Synthesis, characterisation of two hexa-iron clusters with {Fe2S2(CO)x} (x = 5 or 6) fragments and investigation into their inter-conversion

Reaction of a trithiol ligand, 2-(mercaptomethyl)-2-methylpropane-1,3-dithiol (H₃L), with tri-iron dodecacarbonyl in toluene produces two hexa-iron clusters (1 and 2). The two clusters are characterised crystallographically and spectroscopically. NMR spectroscopy reveals that the cluster 2 exists in two conformations in equilibrium 2_anti ⇔ 2_syn and the equilibrium constant K_eq = 0.55 under CO atmosphere.
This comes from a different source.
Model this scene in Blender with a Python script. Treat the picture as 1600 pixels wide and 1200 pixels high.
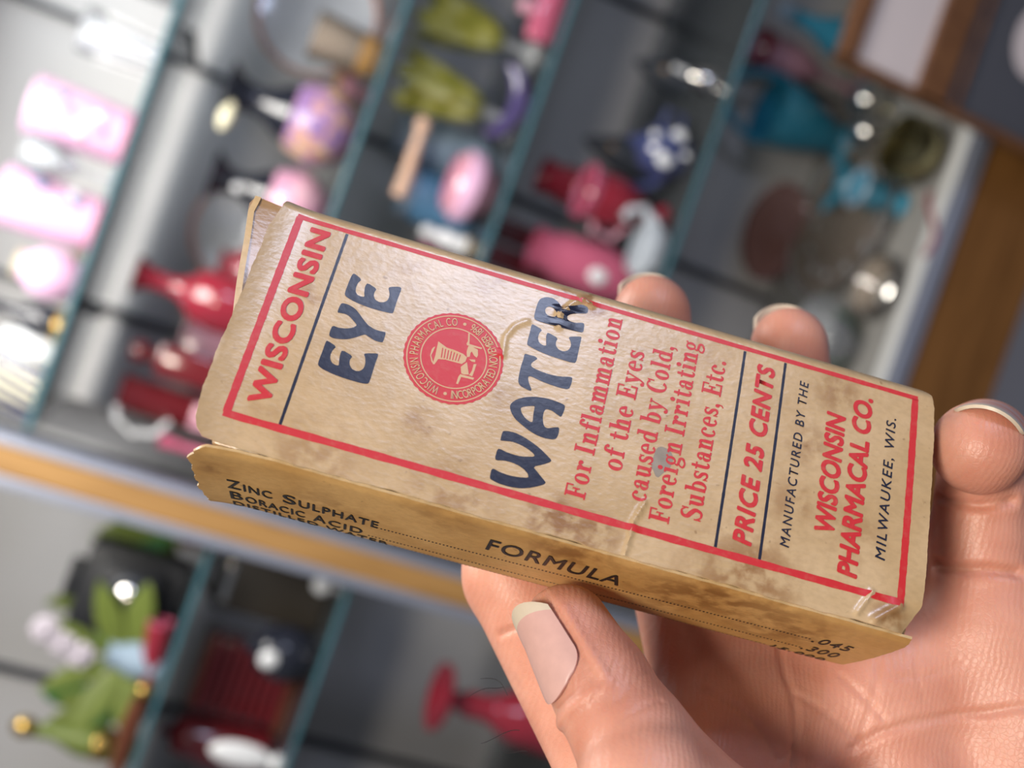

In the cluster 2, the central {Fe₂S₂(CO)₆} sub-unit is flanked by two identical {Fe₂S₂(CO)₆} satellite sub-units through thiolate linkages whereas one of the thiolate linkages can further form Fe-S bond with the proximal Fe atom in one of the two satellite sub-units to produce the cluster 1 by expelling one CO. This conversion can be entirely reversed by continuously purging CO through the solution of the cluster 1. As suggested by DFT calculations, the conversion features a key step, the rotation of the Fe_prox(CO)₃ to expose a vacant site for exogenic ligand binding (the S atom from the central sub-unit in this case) with concomitant switch for one of the three CO ligands in the unit of Fe_prox(CO)₃ from terminal to bridging orientation. The conversion from the clusters 1-2 involving one CO uptake is much faster than its reverse process since the latter is an endergonic process characterised by large reaction barriers, as revealed by the DFT calculations.